In a candid statement, Verstappen criticized the Las Vegas Grand Prix, stating, “99 percent show and 1 percent sport,” a sentiment expressed after the grand opening ceremony where he felt like a ‘clown.’ Voicing his concerns about the overall direction of the event, Verstappen urged for a greater focus on the essence of the sport.

“I think if you would actually put more time into the actual sport and what we are actually trying to achieve here,” Verstappen remarked during a press interaction. “As a little kid, we [drivers] grew up to be a world champion. If the sport would put more focus onto these kinds of things and also what a team is doing, what they are achieving, and what they are working for, then these kinds of things are way more important to look at than having all these random shows all over the place.”

Verstappen’s criticism extended beyond the event itself, as he took a swipe at some Formula 1 fans and the Las Vegas track following the qualifying session on Friday. Expressing frustration, he emphasized the importance of helping fans understand the intricacies of the sport rather than turning it into a party atmosphere.

“I understand that fans maybe need something to do as well around a track, but I think it’s more important that you make them understand what we do as a sport,” Verstappen remarked. “Most of them just come to have a party, drink, see a DJ play, or a performance act – I mean I can do that all over the world; I can go to Ibiza and get completely s***faced, you know?”

The weekend faced an embarrassing setback when the first practice session for the Las Vegas Grand Prix was canceled.
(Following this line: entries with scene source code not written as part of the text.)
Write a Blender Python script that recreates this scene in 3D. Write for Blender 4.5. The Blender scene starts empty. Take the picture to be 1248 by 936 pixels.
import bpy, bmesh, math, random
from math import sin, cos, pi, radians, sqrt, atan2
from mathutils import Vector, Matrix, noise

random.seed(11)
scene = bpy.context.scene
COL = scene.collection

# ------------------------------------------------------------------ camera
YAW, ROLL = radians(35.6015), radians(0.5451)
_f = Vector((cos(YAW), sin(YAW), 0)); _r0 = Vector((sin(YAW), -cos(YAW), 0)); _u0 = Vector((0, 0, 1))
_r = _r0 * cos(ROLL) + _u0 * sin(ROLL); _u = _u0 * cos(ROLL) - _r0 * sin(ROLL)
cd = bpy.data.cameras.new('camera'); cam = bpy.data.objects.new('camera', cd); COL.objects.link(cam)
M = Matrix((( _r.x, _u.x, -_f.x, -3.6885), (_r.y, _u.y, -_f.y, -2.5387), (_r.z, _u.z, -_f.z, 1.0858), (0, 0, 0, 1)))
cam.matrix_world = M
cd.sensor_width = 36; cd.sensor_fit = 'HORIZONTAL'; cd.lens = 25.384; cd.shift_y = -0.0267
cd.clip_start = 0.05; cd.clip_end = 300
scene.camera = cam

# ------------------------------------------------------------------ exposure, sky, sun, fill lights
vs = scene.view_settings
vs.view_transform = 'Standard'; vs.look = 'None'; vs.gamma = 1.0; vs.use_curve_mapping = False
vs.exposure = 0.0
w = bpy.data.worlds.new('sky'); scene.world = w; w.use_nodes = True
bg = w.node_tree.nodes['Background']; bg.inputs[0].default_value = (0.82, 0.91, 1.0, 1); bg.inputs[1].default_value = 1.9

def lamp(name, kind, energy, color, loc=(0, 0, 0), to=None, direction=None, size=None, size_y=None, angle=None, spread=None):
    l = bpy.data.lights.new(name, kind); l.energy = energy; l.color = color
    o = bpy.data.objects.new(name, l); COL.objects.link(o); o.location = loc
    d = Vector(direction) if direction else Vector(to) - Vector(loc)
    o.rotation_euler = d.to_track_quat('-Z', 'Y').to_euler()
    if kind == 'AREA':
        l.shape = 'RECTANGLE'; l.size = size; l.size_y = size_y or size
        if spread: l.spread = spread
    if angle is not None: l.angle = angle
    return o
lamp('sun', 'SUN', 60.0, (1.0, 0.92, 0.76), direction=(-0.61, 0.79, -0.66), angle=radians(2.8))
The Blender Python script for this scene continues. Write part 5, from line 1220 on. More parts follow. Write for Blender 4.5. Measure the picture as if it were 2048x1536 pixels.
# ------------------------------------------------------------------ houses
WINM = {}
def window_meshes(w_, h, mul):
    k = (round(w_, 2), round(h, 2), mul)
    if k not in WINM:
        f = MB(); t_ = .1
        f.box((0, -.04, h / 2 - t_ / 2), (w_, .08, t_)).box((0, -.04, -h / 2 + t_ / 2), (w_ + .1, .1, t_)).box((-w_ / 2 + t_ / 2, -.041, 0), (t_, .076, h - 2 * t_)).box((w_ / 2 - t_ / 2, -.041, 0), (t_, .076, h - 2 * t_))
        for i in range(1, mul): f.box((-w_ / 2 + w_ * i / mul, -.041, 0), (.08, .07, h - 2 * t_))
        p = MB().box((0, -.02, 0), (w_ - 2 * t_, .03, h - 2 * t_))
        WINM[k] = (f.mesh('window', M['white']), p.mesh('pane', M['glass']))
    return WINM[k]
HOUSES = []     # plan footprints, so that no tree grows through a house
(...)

The cancellation occurred after Esteban Ocon of Alpine collided with a drain cover, rendering the track unsafe for further driving. Formula 1 officials were quick to address the situation, with an FIA spokesperson stating, “Following inspection, it was the concrete frame around a manhole cover that has failed. We now need to check all of the other manhole covers, which will take some time.”

The spokesperson continued, “We will be discussing with the local circuit engineering team about the length of time it will take to resolve and will update with any resultant changes to the schedule.” As Formula 1 navigates challenges in its return to Las Vegas, Verstappen’s outspoken critique adds another layer to the ongoing conversation about the balance between spectacle and the true spirit of the sport.